Producer Joe Chiccarelli, who has worked with superstar acts like U2 and Elton John as well as Beck, Rufus Wainright and Tori Amos, says "Evil Urges" is the most "instantly accessible ... groove-oriented batch of songs that the band has done."
The songs, mostly written by James, still have that potent mixture of funk and rock, they bring in more musical elements, and, as Chiccarelli explains, less of a jam-band feel that had defined the band in its early days.
"When I heard the demos and I was just instantly taken by the fact that (James) was trying to say things in a more concise manner, that songs weren't as long or as rambling, they were more focused and to the point," he says.
James, 30, says the band not only wanted to try a different sound, but a more seamless sound as well: He describes the band's drumming as so tight that "sometimes you're maybe confused if it's a real person playing."
"I feel like 'Z' was a bridge kind of between more of the older sound and to more of a newer sound ... they still have all of elements but it's progression," James says as he and the band sit in a friend's apartment in Manhattan to discuss the record a couple of months before its release.

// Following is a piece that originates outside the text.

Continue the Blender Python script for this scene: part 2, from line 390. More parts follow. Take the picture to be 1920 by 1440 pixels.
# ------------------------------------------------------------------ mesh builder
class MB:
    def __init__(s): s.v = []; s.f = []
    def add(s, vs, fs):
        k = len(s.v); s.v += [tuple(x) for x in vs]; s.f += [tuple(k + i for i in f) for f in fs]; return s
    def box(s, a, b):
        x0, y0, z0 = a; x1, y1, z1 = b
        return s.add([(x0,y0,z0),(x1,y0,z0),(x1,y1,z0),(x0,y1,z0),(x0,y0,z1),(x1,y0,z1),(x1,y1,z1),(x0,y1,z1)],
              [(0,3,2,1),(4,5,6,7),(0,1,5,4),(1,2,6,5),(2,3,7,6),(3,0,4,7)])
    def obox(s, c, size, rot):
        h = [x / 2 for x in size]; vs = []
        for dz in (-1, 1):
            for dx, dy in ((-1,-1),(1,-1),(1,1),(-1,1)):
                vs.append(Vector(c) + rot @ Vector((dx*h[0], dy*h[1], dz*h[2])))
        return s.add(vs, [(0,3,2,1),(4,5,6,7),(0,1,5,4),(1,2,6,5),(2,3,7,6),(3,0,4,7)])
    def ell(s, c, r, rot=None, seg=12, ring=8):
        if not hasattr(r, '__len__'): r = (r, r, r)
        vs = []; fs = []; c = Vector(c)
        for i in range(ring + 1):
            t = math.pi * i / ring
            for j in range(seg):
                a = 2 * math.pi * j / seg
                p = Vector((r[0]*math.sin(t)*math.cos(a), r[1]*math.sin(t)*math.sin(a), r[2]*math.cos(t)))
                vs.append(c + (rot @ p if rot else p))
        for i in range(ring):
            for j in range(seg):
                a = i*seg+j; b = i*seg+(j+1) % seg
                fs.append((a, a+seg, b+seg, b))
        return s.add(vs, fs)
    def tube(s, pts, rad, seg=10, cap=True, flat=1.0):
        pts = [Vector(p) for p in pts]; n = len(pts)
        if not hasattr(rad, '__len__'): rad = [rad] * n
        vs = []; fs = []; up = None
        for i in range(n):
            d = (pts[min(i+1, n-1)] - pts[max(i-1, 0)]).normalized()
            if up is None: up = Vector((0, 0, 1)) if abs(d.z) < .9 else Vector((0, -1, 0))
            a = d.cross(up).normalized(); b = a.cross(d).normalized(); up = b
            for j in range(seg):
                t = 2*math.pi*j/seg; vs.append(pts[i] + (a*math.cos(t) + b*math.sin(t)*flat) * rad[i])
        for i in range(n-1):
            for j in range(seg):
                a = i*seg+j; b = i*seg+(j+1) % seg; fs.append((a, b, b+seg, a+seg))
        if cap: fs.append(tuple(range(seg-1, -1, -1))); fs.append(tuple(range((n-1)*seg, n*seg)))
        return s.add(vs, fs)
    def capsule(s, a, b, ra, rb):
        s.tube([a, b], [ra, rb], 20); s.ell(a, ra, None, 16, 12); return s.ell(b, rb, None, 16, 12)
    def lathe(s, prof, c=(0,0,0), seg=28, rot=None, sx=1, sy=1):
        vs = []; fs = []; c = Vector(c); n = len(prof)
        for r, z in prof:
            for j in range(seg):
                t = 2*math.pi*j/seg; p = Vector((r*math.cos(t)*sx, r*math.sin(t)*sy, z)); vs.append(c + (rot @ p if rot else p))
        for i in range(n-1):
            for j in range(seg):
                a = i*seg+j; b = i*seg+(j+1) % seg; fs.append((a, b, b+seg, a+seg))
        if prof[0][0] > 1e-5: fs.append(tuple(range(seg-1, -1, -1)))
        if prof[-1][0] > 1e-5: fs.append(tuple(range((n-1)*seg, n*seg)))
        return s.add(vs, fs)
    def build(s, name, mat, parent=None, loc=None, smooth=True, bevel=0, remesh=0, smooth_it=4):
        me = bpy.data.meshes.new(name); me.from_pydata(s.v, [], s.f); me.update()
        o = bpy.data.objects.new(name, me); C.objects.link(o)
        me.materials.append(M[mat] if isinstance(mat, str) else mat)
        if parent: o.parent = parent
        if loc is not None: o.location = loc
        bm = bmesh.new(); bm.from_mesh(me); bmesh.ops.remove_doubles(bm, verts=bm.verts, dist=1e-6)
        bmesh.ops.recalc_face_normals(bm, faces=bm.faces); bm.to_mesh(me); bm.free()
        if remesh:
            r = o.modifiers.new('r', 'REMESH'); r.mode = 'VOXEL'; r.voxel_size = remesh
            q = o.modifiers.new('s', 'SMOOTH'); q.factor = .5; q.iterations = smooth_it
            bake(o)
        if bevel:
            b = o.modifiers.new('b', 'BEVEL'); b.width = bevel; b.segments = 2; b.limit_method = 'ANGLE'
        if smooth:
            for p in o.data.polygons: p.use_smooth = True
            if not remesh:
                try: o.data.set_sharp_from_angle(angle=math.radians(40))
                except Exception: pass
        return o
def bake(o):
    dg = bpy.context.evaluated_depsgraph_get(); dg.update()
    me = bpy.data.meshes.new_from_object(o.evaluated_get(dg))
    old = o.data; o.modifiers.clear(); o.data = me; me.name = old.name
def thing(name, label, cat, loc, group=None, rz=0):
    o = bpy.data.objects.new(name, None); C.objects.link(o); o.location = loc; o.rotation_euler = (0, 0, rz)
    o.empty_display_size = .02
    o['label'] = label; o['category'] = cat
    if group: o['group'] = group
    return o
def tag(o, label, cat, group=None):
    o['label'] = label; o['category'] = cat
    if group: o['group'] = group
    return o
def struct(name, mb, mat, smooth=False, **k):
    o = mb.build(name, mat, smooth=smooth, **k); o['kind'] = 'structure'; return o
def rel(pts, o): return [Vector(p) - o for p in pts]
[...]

For the CD "Z," the band worked with producer John Leckie, whose credits include Radiohead, and recorded the CD in picturesque upstate New York. The result: an album that was a critical triumph and a commercial breakthrough.
But to change things up this time around, My Morning Jacket not only went with another producer but decided to record the CD in Manhattan - in an uncomfortable, cramped studio, as the band describes it, which kept them focused on the job at hand.
"It was really a hard record. Parts of it were fun, but it wasn't a fun record: We weren't sitting around laughing," James says, as they all laugh as if on a private joke. "It was like we went in everyday for 12-hour shifts ... it was much different from any other record in that all the other records were spaced out."
"It wasn't pretty all the time (but) it was beautiful in hindsight," says Hallahan.
It was quite different from how they wrote the music for the record - in scenic Colorado, where the group communed for a month not only to get inspired about music, but to get closer together as a unit.
"I think it was special because we go on tour together and that's just a constant moving thing, whereas in Colorado we stayed in one place and just marinated in that place, literally," says Broemer. "We cooked a lot, we played a lot of basketball ... and we made music together. More importantly, because we were so secluded, I think the isolation forced us to realize why we're still in this band together, why we're on this quest."
And that quest, in Chiccarelli's eyes, doesn't include plans to become a commercial band with radio-ready hits.
"(The goal is) not to make the songs disposable or slight or pop songs," Chiccarelli says. "I don't think the band is capable of making that. I just don't think it's in them, and I think if that's what they wanted to do they could do that because they are kind of fans of a lot of different music."
Besides, as the band sees it, their career has been gaining momentum with each album - slow and steady, always on the rise. And they're hoping that trajectory continues.
"We've been pretty lucky to continually go up," James says. "I feel like there's peaks and valleys in everyone's career and the goal is to keep being honest and make hit records and let the chips fall where they may."